あるいは、それだけではなく、自分に福音を宣べ伝えて下さった人も、誰かから伝えられて信仰に生きる人となったのですから、そうして順にさかのぼっていくと、結局、12人の弟子たち、初代教会のつながっていきます。誰から学んだかを知っている、ということは、教会の歴史を学び、忘れない、ということと考えてもよいかも知れません。
キリスト者は誰一人、この歴史と離れては信仰に生きることができないのです。
聖書はあなたに知恵を与えて、キリスト・イエスに対する信仰による救いを受けさせることができます。
16 聖書はすべて神の霊感によるもので、教えと戒めと矯正と義の訓練のために有益です。
17 神の人がすべての良い働きにふさわしく、十分に整えられた者となるためです。
そして「聖書」。聖書はすべて神さまの霊感によって書かれたものです。どの言葉一つをとってみても、そこに神さまの霊感が充満しています。
これは、どの言葉も、直接的に私を生かす者として教えを福音でいるのか、ということちょっと違うように思います。たとえば、聖書をパッと開いて、そこにたまたま以下の言葉が見つかりました。
「そして出て行って首をつった。」(マタイ27・5)
次に開いてみたところが、以下のところであった。
「するとイエスは言われた。『あなたも行って、同じようにしなさい。』」(ルカ10・37)
これによって、自らも首を吊ろうと思う人はいないと思いますし、神さまはそんなことを語っておられるのではないことは明らかです。

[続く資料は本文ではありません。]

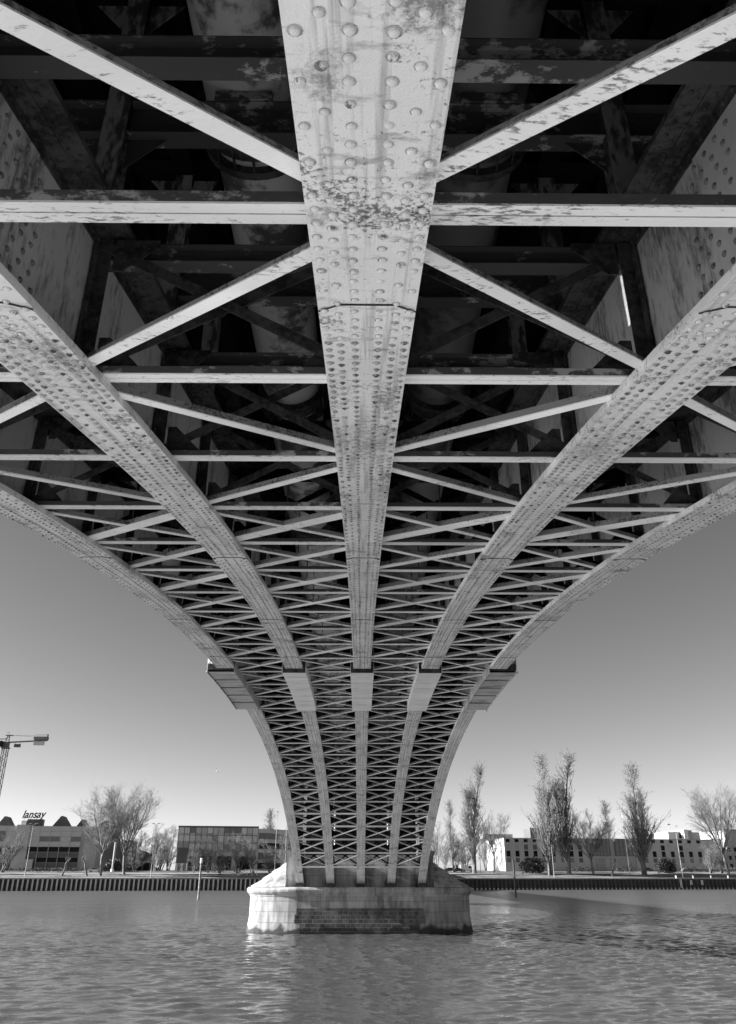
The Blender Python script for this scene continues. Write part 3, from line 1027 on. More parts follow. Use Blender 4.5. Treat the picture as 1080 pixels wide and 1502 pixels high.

昨日幕の内弁当のお話しをしてしまいましたが、ちょうどそのようなものと考えて良いのではないかと思います。メインになる焼き魚や照り焼きもあれば、酢のものもありお漬物もあります。すべて、料理人の手によるものです。しかしすべてがそのまま食べるものに滋養を与えるのか。つまりお漬物だけを食べていて、体が健康に保たれるのか、というとそうではありません。全体のバランスの中で食べるからこそ、お漬物も意味があり、ご飯にかかったゴマも効いてくるのです。かといってお漬物もたしかに料理人の手によるものであることは間違いがありません。
これと同じように聖書はすべての神さまの霊感によるものです。しかし全体を読んで、その上で一つひとつの言葉を読んでいかなければならない。つまり書かれた目的に従って読まなければなりません。別の言い方をするならば、教理的に読まなければならないのです。そうでなければバランスの悪い食事となり、結局、体を壊してしまいます。
しかし教理的に読んでいくならば、すべての言葉が調和をもって、私たちのたましいに響いてきます。私たちを生かすものとなります。別の言い方をするならば、神さまへの愛、神さまへの礼拝の心、祈りの心、そして隣人への愛をもって聖書を読むということです。それを見失わないで聖書を読むならば、かならず聖書のすべてが、「教えと戒めと矯正と義の訓練のために有益」となり、また「 神の人がすべての良い働きにふさわしく、十分に整えられた者となるため」に用いられるのです。